Perry, Sellersburg, worked at DuPont in Louisville and, at a friend’s suggestion, joined the Moose across the river 41 years ago. Why? “Cheap drinks and dances every Saturday night,” he told me. Two years later, a curious Perry accepted a one-year appointment to group leadership and, before long, he was hooked.

“I saw what they did for kids and seniors,” he said. Perry switched to Sellersburg in 1986, one year before the lodge moved to its current home on U.S. 31. The building is indeed a local hub, a place for wedding receptions and car shows and family reunions and flea markets. The National Rifle Association meets there, same with a large monthly fun gathering for widows and widowers. A shelter house is available, like are RV hook-ups. When fees are charged, they are between competitive and nominal. “Community service,” Perry said in explanation.

The 700 or so Sellersburg members — women as well as men — pay no more than $40 annually in dues.
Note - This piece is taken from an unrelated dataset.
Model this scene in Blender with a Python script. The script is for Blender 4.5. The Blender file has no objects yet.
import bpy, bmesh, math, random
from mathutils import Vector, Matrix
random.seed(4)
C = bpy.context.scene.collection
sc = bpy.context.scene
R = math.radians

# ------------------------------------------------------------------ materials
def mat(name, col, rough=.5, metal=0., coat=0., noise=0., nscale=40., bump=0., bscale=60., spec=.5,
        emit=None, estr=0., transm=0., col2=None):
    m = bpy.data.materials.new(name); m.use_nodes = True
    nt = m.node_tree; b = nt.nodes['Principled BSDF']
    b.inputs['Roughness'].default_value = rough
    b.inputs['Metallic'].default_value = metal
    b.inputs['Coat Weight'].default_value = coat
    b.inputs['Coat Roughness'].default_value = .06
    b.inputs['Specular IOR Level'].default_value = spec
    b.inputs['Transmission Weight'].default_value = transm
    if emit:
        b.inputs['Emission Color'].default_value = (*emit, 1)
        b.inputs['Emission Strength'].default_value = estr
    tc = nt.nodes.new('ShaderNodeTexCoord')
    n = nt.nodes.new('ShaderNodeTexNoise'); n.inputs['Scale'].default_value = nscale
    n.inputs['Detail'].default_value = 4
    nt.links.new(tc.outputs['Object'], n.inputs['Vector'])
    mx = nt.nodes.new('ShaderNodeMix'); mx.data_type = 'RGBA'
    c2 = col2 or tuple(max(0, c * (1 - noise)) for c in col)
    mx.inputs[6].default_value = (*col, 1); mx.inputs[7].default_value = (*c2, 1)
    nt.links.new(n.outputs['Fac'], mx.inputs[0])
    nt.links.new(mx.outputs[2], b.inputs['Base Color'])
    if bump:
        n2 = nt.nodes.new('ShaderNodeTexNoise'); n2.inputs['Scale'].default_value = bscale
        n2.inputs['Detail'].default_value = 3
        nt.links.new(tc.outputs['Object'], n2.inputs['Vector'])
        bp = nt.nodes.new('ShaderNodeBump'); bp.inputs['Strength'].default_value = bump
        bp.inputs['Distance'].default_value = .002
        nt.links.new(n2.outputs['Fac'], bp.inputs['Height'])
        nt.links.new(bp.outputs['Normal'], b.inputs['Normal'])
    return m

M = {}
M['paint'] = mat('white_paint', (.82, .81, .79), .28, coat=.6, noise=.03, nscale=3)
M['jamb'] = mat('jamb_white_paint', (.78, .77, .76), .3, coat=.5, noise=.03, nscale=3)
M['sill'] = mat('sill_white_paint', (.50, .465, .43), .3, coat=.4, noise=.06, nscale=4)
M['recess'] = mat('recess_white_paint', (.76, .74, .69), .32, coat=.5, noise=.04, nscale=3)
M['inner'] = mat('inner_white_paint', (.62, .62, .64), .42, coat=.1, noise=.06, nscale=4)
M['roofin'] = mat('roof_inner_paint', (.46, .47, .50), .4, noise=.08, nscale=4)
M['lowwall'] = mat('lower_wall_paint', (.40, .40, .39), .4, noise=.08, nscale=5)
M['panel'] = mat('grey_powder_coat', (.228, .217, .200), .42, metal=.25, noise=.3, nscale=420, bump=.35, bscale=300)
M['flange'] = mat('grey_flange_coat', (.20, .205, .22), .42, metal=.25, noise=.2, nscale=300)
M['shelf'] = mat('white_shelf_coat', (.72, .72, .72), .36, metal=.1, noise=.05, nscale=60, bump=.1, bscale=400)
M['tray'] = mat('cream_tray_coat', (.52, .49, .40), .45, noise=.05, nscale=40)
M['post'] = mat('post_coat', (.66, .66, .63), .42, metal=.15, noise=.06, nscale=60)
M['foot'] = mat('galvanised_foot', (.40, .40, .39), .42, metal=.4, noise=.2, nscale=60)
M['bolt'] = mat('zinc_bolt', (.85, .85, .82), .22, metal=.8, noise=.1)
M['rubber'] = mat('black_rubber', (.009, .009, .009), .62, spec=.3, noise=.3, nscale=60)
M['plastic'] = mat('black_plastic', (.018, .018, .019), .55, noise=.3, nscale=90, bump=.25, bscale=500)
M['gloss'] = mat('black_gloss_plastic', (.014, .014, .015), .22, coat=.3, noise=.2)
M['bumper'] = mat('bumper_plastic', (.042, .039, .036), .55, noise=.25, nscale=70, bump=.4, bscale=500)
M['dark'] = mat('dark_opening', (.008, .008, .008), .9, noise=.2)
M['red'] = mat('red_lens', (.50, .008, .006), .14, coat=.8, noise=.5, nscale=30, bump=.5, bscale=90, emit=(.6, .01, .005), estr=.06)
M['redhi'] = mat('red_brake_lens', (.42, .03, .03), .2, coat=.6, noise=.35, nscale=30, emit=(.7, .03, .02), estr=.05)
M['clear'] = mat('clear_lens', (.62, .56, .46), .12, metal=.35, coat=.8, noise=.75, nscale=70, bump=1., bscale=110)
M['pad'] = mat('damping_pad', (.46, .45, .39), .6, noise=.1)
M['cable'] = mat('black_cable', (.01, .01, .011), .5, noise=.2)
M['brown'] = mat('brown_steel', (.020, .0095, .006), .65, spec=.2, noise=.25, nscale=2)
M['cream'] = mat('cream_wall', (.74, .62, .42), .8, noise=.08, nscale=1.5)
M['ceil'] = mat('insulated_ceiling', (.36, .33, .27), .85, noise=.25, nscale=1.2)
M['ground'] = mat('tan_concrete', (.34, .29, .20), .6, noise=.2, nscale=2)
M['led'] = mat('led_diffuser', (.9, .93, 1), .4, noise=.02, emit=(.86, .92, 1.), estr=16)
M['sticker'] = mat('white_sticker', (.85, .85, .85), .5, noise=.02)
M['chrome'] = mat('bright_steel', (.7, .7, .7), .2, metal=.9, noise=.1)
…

Most of that affords the lodge’s allotment for Moose homes for troubled children in Illinois and for a health-care center for seniors in Florida. The Sellersburg group donates here and there, such as to schools, Little League and the Special Olympics. It also distributes gift baskets at Christmas, an especially warm-and-fuzzy purpose that thins coffers never fat. The lodge mans roadblocks plus buys state licenses — $5,500-worth this year — to host card games and sell pull tabs. The Moose pulled the plug on bingo when competition for the gambling dollar proved too tough.

For a majority of these Moose, the interest remains mostly social. Darts and pool tournaments, for instances, prove nice draws and the crowd for Friday night dinners can reach 100. “Last Friday night we had ribs,” Perry recently said. “It sold out.”

Beer is but $2 and cocktails top out at $3.50. Good deeds nonetheless require commitment at least from enough to keep them impressively going. Jane Harris, the group’s bookkeeper and secretary, offered a veritable stampede of other examples of Moose being public-minded. “Everybody should give back to their community,” she said.

Perry’s health isn’t the greatest. He has played the administrator’s role for 13 years, 12 years longer than he expected. He still shows up pretty much daily, though, cooking and ordering supplies and ... Perry figures the Sellersburg Moose somehow will charge ahead. “Oh yeah, it’ll keep going,” he said.